◆ Exercise details ◆
Your task is to filter the data below down to the lines holding "scene".

:::

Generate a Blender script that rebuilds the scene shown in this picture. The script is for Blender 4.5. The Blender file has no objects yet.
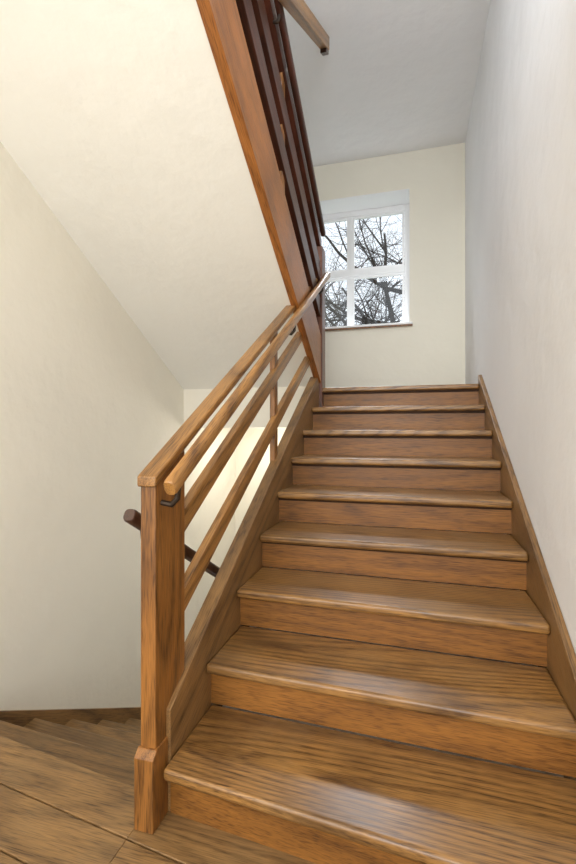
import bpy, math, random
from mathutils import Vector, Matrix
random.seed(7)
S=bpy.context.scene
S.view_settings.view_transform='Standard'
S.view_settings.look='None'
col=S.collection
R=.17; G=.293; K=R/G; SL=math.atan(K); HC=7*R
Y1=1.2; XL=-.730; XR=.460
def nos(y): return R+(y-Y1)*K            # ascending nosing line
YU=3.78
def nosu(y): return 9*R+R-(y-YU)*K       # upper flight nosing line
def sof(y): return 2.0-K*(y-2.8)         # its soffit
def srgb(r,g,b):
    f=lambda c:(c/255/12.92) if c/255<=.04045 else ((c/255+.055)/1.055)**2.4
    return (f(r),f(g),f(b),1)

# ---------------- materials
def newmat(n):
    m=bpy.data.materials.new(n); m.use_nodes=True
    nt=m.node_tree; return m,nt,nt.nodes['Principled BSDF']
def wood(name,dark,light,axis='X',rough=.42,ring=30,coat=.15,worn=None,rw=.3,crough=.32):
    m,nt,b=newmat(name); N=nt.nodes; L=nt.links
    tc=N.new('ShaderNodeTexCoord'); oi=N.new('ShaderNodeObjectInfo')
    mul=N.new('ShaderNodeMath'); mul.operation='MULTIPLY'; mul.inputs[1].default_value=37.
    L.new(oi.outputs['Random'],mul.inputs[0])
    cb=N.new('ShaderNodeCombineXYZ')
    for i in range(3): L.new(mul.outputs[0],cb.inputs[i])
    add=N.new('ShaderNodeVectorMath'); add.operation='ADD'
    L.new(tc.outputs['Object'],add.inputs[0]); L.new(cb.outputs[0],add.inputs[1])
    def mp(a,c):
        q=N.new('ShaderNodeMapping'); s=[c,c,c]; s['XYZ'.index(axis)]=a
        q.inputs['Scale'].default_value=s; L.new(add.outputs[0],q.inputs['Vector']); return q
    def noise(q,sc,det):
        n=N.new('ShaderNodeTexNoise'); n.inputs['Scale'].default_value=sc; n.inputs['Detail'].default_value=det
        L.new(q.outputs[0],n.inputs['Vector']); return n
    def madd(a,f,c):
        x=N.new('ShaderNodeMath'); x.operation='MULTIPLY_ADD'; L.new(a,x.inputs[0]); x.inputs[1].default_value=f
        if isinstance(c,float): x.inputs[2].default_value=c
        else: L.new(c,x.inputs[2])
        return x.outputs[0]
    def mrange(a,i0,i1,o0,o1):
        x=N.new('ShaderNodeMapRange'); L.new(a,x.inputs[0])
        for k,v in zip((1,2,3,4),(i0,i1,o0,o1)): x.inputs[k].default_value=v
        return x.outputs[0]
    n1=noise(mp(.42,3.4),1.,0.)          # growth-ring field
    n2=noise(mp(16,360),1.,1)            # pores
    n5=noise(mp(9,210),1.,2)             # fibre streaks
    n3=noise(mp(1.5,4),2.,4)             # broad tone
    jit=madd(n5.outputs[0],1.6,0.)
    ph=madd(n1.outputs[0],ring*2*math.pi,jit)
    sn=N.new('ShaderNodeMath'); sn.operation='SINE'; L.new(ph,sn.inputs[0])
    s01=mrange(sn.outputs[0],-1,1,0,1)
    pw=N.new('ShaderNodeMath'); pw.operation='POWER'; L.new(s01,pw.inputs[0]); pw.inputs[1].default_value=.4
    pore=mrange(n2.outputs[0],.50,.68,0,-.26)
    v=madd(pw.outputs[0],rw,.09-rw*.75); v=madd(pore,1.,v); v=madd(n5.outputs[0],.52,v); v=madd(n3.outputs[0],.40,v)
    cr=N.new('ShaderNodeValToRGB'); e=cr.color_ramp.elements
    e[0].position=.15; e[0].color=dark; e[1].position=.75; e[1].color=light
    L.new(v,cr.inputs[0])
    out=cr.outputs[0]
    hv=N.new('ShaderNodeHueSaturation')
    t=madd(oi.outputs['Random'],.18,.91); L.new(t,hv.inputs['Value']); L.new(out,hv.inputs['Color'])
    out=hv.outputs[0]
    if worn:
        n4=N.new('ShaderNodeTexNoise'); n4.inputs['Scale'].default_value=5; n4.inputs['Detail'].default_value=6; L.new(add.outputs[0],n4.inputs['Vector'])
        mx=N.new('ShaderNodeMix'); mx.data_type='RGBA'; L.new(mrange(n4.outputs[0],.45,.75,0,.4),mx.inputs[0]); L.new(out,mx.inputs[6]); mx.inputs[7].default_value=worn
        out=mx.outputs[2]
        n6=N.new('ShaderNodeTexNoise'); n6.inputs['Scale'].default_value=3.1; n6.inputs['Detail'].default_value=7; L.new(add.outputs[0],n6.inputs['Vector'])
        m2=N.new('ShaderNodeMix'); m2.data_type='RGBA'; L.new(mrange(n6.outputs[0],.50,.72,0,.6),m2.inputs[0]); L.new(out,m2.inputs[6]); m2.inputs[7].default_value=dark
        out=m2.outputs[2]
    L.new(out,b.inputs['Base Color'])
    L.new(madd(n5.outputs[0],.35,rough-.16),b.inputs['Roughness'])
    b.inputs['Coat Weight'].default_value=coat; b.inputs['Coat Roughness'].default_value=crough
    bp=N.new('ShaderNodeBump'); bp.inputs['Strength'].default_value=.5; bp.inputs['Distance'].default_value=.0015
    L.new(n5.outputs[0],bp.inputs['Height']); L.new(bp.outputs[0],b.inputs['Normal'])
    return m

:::

◆ Answer for the task ◆
Generate a Blender script that rebuilds the scene shown in this picture. The script is for Blender 4.5. The Blender file has no objects yet.
S=bpy.context.scene